Quote, verbatim, all material below, without pictures.

▬▬▬▬▬▬

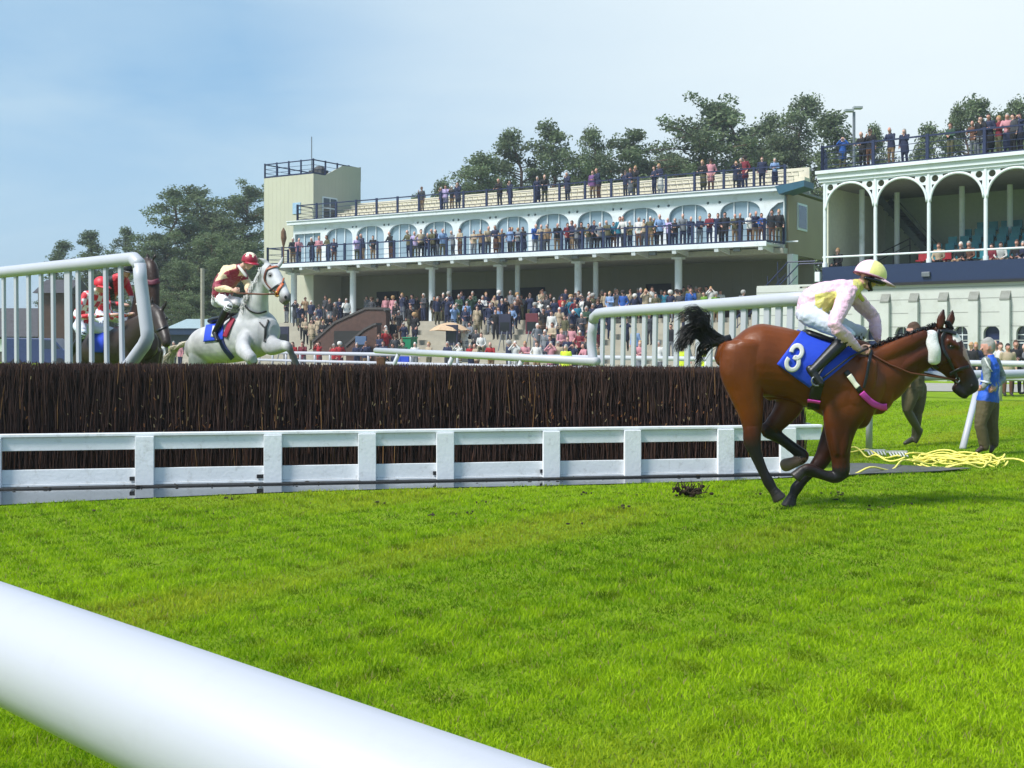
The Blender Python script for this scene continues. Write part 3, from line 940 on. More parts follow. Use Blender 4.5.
# outside stair at the right end
sr = empty('outside_stair', (*ST.xy(ST.u(738, -4.5), -4.5), 0), ST.rz)
tag(sr, 'outside stair with blue handrails at the right end of the terrace', 'stairs')
ub = 0.0; L1 = ST.u(778, -4.5) - ST.u(738, -4.5)
f = MB()
for k in range(9):
    f.box(k * L1 / 9, L1 + 1.5, 0, 1.6, 2.0 + k * .28, 2.0 + (k + 1) * .28 - .004 * (k % 2))
f.box(0, L1 + 1.5, 0.003, 1.597, 0, 1.999); f.build('flight', concrete, sr)
for y in (-.05, 1.65):
    f = MB(); f.tube([(-.4, y, 2.6), (L1 * 1.25, y, 5.7), (L1 * 1.25 + 1.4, y, 5.7)], .035, 8); f.tube([(-.4, y, 2.1), (L1 * 1.2, y, 5.1)], .022, 8)
    for k in range(5): f.tube([(k * L1 / 4, y, 2 + k * .6), (k * L1 / 4, y, 3.0 + k * .68)], .022, 6)
    f.build('handrail', stand_blue, sr)

# ------------------------------------------------------------------ second grandstand (arcaded)
S2 = Frame((14.53, 55.7), (6.79, -5.72))
g2 = empty('grandstand', (S2.o.x, S2.o.y, 0), S2.rz)
tag(g2, 'white arcaded grandstand with pierced arches and a dark blue band', 'grandstand')
colpx = [825.7, 876.5, 928.5, 986.6]
cu_ = [S2.u(p) for p in colpx]; step2 = (cu_[3] - cu_[0]) / 3
CU = [i * step2 for i in range(7)]
L2 = CU[-1]
zf, zp = 9.62, 9.08
for i in range(6):
    c = (CU[i] + CU[i + 1]) / 2; hw = step2 / 2 - .075
    zs = 7.83
    outer = [(CU[i] + .06, zp)] + [(CU[i] + .06, zs)] + [(c - hw * math.cos(math.pi * k / 24), zs + (zp - .09 - zs) * math.sin(math.pi * k / 24)) for k in range(25)] + [(CU[i + 1] - .06, zs), (CU[i + 1] - .06, zp)]
    hs = []
    for s in (-1, 1):
        hs.append(circ(c + s * (hw - .20), zp - .24, .15, 14))
        hs.append([(c + s * (hw - .52), zp - .07), (c + s * (hw - .86), zp - .06), (c + s * (hw - .55), zp - .20)][::s])
        hs.append([(c + s * (hw - .06), zp - .50), (c + s * (hw - .22), zp - .50), (c + s * (hw - .07), zp - .84)][::s])
    a = curve_plate('arch', outer, hs, .07, stand_white, g2, (0, 0, 0))
    # raised rim of the arch
    f = MB(); rim = [(c - hw * math.cos(math.pi * k / 24), -.06, zs + (zp - .09 - zs) * math.sin(math.pi * k / 24)) for k in range(25)]
    f.tube(rim, .06, 6); f.build('arch_rim', stand_white, a, smooth=True)
for i, u in enumerate(CU):
    f = MB(); f.tube([(u, 0, 5.15), (u, 0, zp)], .085, 12); f.tube([(u, 0, 5.15), (u, 0, 5.35)], .12, 12); f.build('column', stand_white, g2)
f = MB(); f.tube([(-.1, -.02, 5.62), (L2, -.02, 5.62)], .045, 8); f.build('sill_rail', stand_white, g2)
f = MB(); f.box(-.25, L2, -.12, .4, zp + .002, zp + .14); f.box(-.3, L2, -.2, .4, zp + .143, zf - .16); f.box(-.35, L2, -.32, .4, zf - .157, zf); f.build('fascia', stand_white, g2, bevel=.01)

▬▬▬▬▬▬

* Final result:
The Blender Python script for this scene continues. Write part 3, from line 940 on. More parts follow. Use Blender 4.5.
# outside stair at the right end
sr = empty('outside_stair', (*ST.xy(ST.u(738, -4.5), -4.5), 0), ST.rz)
tag(sr, 'outside stair with blue handrails at the right end of the terrace', 'stairs')
ub = 0.0; L1 = ST.u(778, -4.5) - ST.u(738, -4.5)
f = MB()
for k in range(9):
    f.box(k * L1 / 9, L1 + 1.5, 0, 1.6, 2.0 + k * .28, 2.0 + (k + 1) * .28 - .004 * (k % 2))
f.box(0, L1 + 1.5, 0.003, 1.597, 0, 1.999); f.build('flight', concrete, sr)
for y in (-.05, 1.65):
    f = MB(); f.tube([(-.4, y, 2.6), (L1 * 1.25, y, 5.7), (L1 * 1.25 + 1.4, y, 5.7)], .035, 8); f.tube([(-.4, y, 2.1), (L1 * 1.2, y, 5.1)], .022, 8)
    for k in range(5): f.tube([(k * L1 / 4, y, 2 + k * .6), (k * L1 / 4, y, 3.0 + k * .68)], .022, 6)
    f.build('handrail', stand_blue, sr)

# ------------------------------------------------------------------ second grandstand (arcaded)
S2 = Frame((14.53, 55.7), (6.79, -5.72))
g2 = empty('grandstand', (S2.o.x, S2.o.y, 0), S2.rz)
tag(g2, 'white arcaded grandstand with pierced arches and a dark blue band', 'grandstand')
colpx = [825.7, 876.5, 928.5, 986.6]
cu_ = [S2.u(p) for p in colpx]; step2 = (cu_[3] - cu_[0]) / 3
CU = [i * step2 for i in range(7)]
L2 = CU[-1]
zf, zp = 9.62, 9.08
for i in range(6):
    c = (CU[i] + CU[i + 1]) / 2; hw = step2 / 2 - .075
    zs = 7.83
    outer = [(CU[i] + .06, zp)] + [(CU[i] + .06, zs)] + [(c - hw * math.cos(math.pi * k / 24), zs + (zp - .09 - zs) * math.sin(math.pi * k / 24)) for k in range(25)] + [(CU[i + 1] - .06, zs), (CU[i + 1] - .06, zp)]
    hs = []
    for s in (-1, 1):
        hs.append(circ(c + s * (hw - .20), zp - .24, .15, 14))
        hs.append([(c + s * (hw - .52), zp - .07), (c + s * (hw - .86), zp - .06), (c + s * (hw - .55), zp - .20)][::s])
        hs.append([(c + s * (hw - .06), zp - .50), (c + s * (hw - .22), zp - .50), (c + s * (hw - .07), zp - .84)][::s])
    a = curve_plate('arch', outer, hs, .07, stand_white, g2, (0, 0, 0))
    # raised rim of the arch
    f = MB(); rim = [(c - hw * math.cos(math.pi * k / 24), -.06, zs + (zp - .09 - zs) * math.sin(math.pi * k / 24)) for k in range(25)]
    f.tube(rim, .06, 6); f.build('arch_rim', stand_white, a, smooth=True)
for i, u in enumerate(CU):
    f = MB(); f.tube([(u, 0, 5.15), (u, 0, zp)], .085, 12); f.tube([(u, 0, 5.15), (u, 0, 5.35)], .12, 12); f.build('column', stand_white, g2)
f = MB(); f.tube([(-.1, -.02, 5.62), (L2, -.02, 5.62)], .045, 8); f.build('sill_rail', stand_white, g2)
f = MB(); f.box(-.25, L2, -.12, .4, zp + .002, zp + .14); f.box(-.3, L2, -.2, .4, zp + .143, zf - .16); f.box(-.35, L2, -.32, .4, zf - .157, zf); f.build('fascia', stand_white, g2, bevel=.01)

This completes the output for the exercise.